Harddrive Capacity
Hi, I have a 80GB harddrive in my G4 Powerbook. The capacity it recognizes is 74.53GB. Where is the +5GB? This is the OEM Fujitsu harddrive that the PB came with when new. I did buy it with panther and currently running 10.4.10. Can anyone explain?
I have the same issue with my 20GB 3rd gen iPod. Capacity shows 18.59.
Thanks!
I have the same issue with my 20GB 3rd gen iPod. Capacity shows 18.59.
Thanks!
Comments
Hi, I have a 80GB harddrive in my G4 Powerbook. The capacity it recognizes is 74.53GB. Where is the +5GB? This is the OEM Fujitsu harddrive that the PB came with when new. I did buy it with panther and currently running 10.4.10. Can anyone explain?
I have the same issue with my 20GB 3rd gen iPod. Capacity shows 18.59.
They hide a few GB away in the back of the machines in order to store personal data that gets passed on to the NSA.

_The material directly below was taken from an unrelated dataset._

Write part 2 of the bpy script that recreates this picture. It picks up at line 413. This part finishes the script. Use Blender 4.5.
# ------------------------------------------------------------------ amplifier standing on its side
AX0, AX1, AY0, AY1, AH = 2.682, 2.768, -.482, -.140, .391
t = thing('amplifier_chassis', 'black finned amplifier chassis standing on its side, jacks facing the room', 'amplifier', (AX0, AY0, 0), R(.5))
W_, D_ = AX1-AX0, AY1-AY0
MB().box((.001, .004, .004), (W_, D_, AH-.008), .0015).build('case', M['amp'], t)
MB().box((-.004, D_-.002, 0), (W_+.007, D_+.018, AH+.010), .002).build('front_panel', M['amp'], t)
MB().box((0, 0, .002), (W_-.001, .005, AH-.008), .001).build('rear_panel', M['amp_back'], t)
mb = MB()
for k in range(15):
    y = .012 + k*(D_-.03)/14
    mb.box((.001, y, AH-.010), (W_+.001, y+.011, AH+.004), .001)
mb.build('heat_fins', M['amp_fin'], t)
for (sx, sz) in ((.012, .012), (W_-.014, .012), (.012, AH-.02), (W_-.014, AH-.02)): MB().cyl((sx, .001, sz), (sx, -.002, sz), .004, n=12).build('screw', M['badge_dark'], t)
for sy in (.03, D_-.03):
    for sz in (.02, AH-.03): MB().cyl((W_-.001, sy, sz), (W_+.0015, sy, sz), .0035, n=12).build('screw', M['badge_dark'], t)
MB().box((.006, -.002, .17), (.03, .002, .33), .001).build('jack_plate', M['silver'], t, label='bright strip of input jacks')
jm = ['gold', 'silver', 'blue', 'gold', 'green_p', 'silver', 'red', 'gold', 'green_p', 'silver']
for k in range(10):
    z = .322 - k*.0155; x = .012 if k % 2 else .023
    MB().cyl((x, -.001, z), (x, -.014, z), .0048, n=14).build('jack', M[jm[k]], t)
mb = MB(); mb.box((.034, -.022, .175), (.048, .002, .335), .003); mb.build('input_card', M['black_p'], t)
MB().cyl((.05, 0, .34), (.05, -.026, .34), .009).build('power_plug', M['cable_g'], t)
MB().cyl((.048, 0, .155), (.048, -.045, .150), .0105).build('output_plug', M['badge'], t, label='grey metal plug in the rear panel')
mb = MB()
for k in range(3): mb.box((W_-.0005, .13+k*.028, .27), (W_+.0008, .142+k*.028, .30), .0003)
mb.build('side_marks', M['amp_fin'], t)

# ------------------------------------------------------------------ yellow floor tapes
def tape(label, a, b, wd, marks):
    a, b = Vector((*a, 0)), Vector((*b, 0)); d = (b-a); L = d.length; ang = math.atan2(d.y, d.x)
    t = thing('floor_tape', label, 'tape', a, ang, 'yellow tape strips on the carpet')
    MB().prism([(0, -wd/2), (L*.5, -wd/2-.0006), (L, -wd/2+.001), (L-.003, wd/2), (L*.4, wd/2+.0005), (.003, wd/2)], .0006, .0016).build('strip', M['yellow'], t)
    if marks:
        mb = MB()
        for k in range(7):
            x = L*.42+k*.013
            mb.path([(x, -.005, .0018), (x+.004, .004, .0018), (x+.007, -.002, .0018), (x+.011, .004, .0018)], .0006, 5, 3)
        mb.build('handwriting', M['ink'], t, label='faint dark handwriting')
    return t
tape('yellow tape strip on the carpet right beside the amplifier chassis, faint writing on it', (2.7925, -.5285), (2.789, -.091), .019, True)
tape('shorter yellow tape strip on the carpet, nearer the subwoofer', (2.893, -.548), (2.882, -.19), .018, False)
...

It's mainly just the size differences between the way GB is expressed. If you consider that 1GB means 1,000,000,000 bytes then you get 80GB of space. The computer being binary sees 1GB as 2^30 = 1,073,741,824 bytes. Therefore you really only have 80,000,000,000/1,073,741,824 = 74.5GB. Some smaller amount gets lost on formatting (HFS+, MS-DOS etc.) too.
Lots of people come across this problem at some point in time using a computer and we've discussed it a few times on this forum. The best idea really would be for the drive manufacturers to tell people the actual size of the drive, expressed in what is known as gibibytes:
http://en.wikipedia.org/wiki/Gibibyte
gigabytes as they are expressed on drive labelling are largely meaningless. I guess it keeps the numbers rounded off but I'd say that proper size info would be of more value to consumers. For example, if someone has 60GB of music then they might think a 60GB ipod would be a good idea but then find it only takes about 55GB of songs. Whereas if they had just said it's a 55GiB ipod then they might go for the 75GiB version.